*Task inputs*
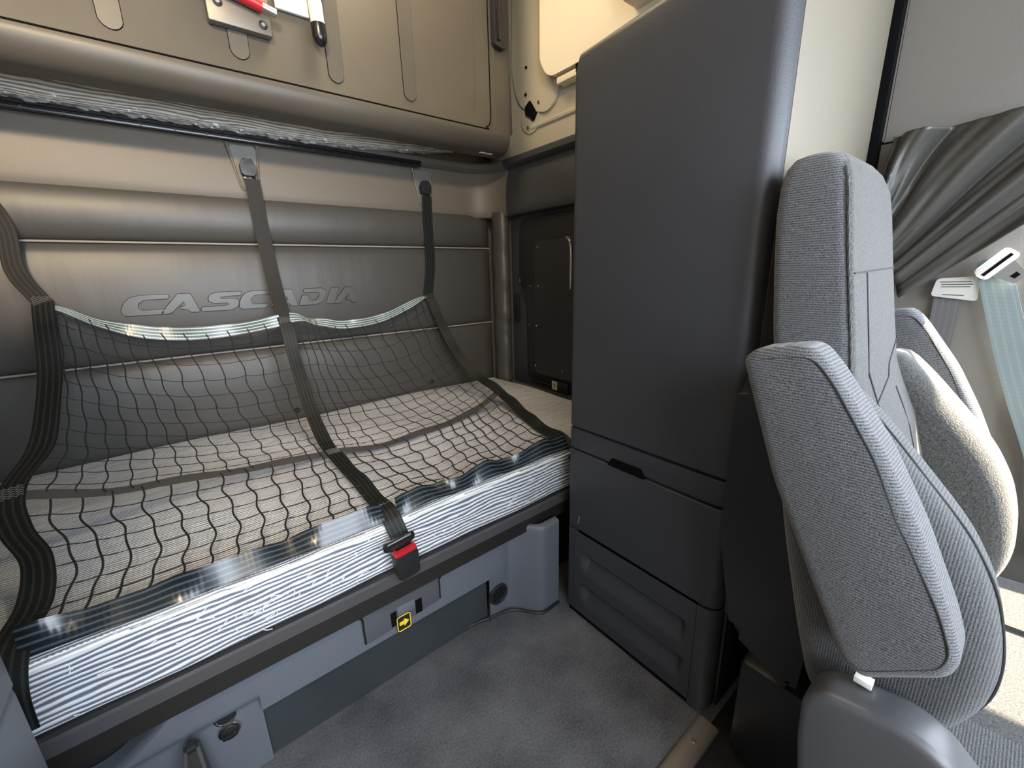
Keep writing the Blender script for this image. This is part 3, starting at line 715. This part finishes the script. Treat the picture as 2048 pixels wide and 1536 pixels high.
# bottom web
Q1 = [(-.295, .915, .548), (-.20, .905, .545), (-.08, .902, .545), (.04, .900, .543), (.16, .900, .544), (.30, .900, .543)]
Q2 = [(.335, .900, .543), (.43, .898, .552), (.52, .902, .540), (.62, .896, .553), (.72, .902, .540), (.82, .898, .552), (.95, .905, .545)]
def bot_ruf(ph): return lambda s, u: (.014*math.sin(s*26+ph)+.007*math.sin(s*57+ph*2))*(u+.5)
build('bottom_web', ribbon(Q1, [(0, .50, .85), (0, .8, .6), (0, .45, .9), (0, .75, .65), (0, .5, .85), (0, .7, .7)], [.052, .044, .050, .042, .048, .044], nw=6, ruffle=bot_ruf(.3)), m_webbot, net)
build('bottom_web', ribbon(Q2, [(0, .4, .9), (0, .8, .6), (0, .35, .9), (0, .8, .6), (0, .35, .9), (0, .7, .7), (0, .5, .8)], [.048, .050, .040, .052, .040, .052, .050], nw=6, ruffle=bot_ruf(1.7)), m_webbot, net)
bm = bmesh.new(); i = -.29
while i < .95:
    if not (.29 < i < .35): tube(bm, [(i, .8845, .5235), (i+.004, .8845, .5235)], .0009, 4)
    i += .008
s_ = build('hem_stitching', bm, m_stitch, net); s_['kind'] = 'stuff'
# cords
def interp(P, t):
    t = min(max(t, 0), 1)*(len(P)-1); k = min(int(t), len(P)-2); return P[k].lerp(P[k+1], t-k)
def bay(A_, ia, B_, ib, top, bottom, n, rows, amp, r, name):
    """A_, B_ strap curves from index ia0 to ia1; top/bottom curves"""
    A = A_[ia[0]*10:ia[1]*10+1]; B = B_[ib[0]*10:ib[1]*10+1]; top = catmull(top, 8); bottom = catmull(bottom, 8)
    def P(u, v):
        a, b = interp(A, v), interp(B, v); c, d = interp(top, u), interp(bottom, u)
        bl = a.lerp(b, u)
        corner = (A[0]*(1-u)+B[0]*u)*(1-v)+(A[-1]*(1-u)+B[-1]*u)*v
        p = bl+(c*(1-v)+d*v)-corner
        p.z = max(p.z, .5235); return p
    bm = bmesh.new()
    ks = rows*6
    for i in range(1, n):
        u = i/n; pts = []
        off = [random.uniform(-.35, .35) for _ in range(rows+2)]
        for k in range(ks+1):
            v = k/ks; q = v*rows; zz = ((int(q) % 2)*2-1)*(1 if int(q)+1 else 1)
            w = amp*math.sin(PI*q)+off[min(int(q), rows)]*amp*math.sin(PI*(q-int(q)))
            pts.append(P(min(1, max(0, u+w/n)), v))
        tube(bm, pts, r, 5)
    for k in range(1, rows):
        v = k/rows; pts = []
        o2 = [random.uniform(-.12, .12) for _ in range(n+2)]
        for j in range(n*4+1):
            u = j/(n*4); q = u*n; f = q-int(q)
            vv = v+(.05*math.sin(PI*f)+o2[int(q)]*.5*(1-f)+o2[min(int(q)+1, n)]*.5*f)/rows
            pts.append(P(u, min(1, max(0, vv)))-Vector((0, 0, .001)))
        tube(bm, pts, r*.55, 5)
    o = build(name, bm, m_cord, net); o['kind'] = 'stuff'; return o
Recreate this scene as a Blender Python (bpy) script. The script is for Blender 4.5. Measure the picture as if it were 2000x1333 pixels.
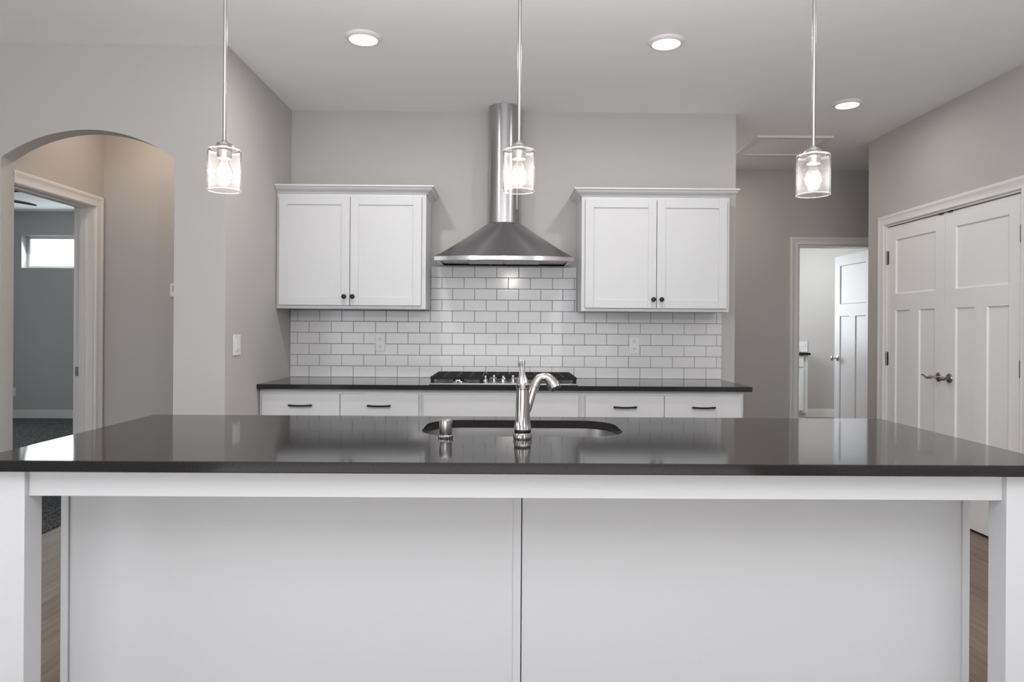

*Directive*
Copy the whole of the material above exactly, but not its images.

*The response*
Keep writing the Blender script for this image. This is part 3, starting at line 715. This part finishes the script. Treat the picture as 2048 pixels wide and 1536 pixels high.
# bottom web
Q1 = [(-.295, .915, .548), (-.20, .905, .545), (-.08, .902, .545), (.04, .900, .543), (.16, .900, .544), (.30, .900, .543)]
Q2 = [(.335, .900, .543), (.43, .898, .552), (.52, .902, .540), (.62, .896, .553), (.72, .902, .540), (.82, .898, .552), (.95, .905, .545)]
def bot_ruf(ph): return lambda s, u: (.014*math.sin(s*26+ph)+.007*math.sin(s*57+ph*2))*(u+.5)
build('bottom_web', ribbon(Q1, [(0, .50, .85), (0, .8, .6), (0, .45, .9), (0, .75, .65), (0, .5, .85), (0, .7, .7)], [.052, .044, .050, .042, .048, .044], nw=6, ruffle=bot_ruf(.3)), m_webbot, net)
build('bottom_web', ribbon(Q2, [(0, .4, .9), (0, .8, .6), (0, .35, .9), (0, .8, .6), (0, .35, .9), (0, .7, .7), (0, .5, .8)], [.048, .050, .040, .052, .040, .052, .050], nw=6, ruffle=bot_ruf(1.7)), m_webbot, net)
bm = bmesh.new(); i = -.29
while i < .95:
    if not (.29 < i < .35): tube(bm, [(i, .8845, .5235), (i+.004, .8845, .5235)], .0009, 4)
    i += .008
s_ = build('hem_stitching', bm, m_stitch, net); s_['kind'] = 'stuff'
# cords
def interp(P, t):
    t = min(max(t, 0), 1)*(len(P)-1); k = min(int(t), len(P)-2); return P[k].lerp(P[k+1], t-k)
def bay(A_, ia, B_, ib, top, bottom, n, rows, amp, r, name):
    """A_, B_ strap curves from index ia0 to ia1; top/bottom curves"""
    A = A_[ia[0]*10:ia[1]*10+1]; B = B_[ib[0]*10:ib[1]*10+1]; top = catmull(top, 8); bottom = catmull(bottom, 8)
    def P(u, v):
        a, b = interp(A, v), interp(B, v); c, d = interp(top, u), interp(bottom, u)
        bl = a.lerp(b, u)
        corner = (A[0]*(1-u)+B[0]*u)*(1-v)+(A[-1]*(1-u)+B[-1]*u)*v
        p = bl+(c*(1-v)+d*v)-corner
        p.z = max(p.z, .5235); return p
    bm = bmesh.new()
    ks = rows*6
    for i in range(1, n):
        u = i/n; pts = []
        off = [random.uniform(-.35, .35) for _ in range(rows+2)]
        for k in range(ks+1):
            v = k/ks; q = v*rows; zz = ((int(q) % 2)*2-1)*(1 if int(q)+1 else 1)
            w = amp*math.sin(PI*q)+off[min(int(q), rows)]*amp*math.sin(PI*(q-int(q)))
            pts.append(P(min(1, max(0, u+w/n)), v))
        tube(bm, pts, r, 5)
    for k in range(1, rows):
        v = k/rows; pts = []
        o2 = [random.uniform(-.12, .12) for _ in range(n+2)]
        for j in range(n*4+1):
            u = j/(n*4); q = u*n; f = q-int(q)
            vv = v+(.05*math.sin(PI*f)+o2[int(q)]*.5*(1-f)+o2[min(int(q)+1, n)]*.5*f)/rows
            pts.append(P(u, min(1, max(0, vv)))-Vector((0, 0, .001)))
        tube(bm, pts, r*.55, 5)
    o = build(name, bm, m_cord, net); o['kind'] = 'stuff'; return o
Recreate this scene as a Blender Python (bpy) script. The script is for Blender 4.5. Measure the picture as if it were 2000x1333 pixels.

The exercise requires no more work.